Why Dips Are Better Than The Bench Press
People love to bench press. It allows them to get under the bar, to lift heavy amounts of weights and work on this vanity muscles, their pectorals. However, as an exercise the bench press if of limited value since only the arms are moving. The rest of the body lies still on the bench, and as a result there is less going on. However, with an exercise like the dip the whole body is in motion, and thus the dip is better for you than the bench. In today's article we are going to take a look at the dip, and show you why it is a better exercise for a variety of reasons.
As a general principle, the value and quality of any exercise increases with the involvement of more muscles and joints. This is because the more you are doing, the more nervous system activity is going on to help control your body. If you only move your arms, your brain and nervous system are only moderately challenged, whereas if you move your whole body becomes involved resulting in greater activity and neural activity. If you follow this logic than push-ups are better than the bench press, and dips are better than the push-up. Why?

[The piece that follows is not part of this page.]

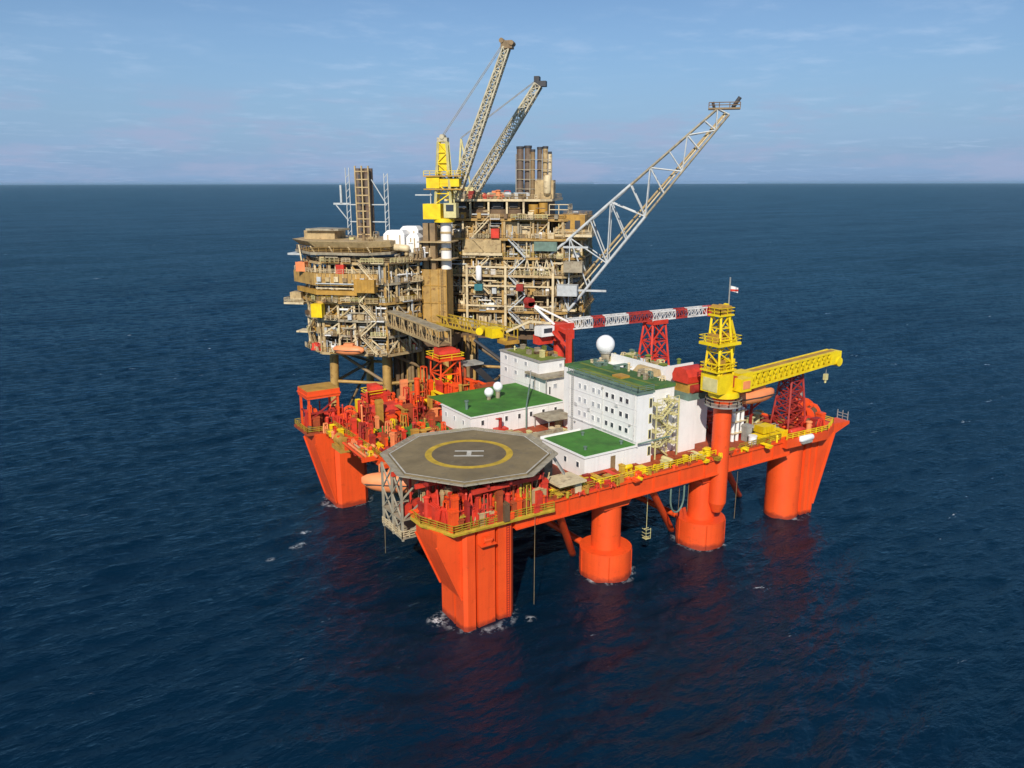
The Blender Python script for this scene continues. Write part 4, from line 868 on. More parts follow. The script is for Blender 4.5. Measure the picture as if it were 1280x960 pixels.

Simply because the push-up involves the usage of more of your body than the bench, which causes you to simply lie on the ground. On the other hand, you cannot add weights to the push-up, such that it requires greater numbers to achieve fatigue, something that is not always desirable. On the other hand, the dip involves your whole body and allows you use weights, making it thus the best form of exercise of the three.
Unweighted dips are harder to do than push-ups since you are using your whole body. It still focuses tremendously on your chest, as well as blasting your shoulders. When you lower your body on the dip bars your forearms will remain vertical, causing your shoulder to move forward and down. As a result your upper body will tilt forward as your legs swing back behind you so as to balance your weight out as you lower down. There is still a ton of work being done by your pectoral muscles, especially the lower belly of the pecs, which is why the dip is a vastly superior exercise to the decline bench press, which can be ignored altogether.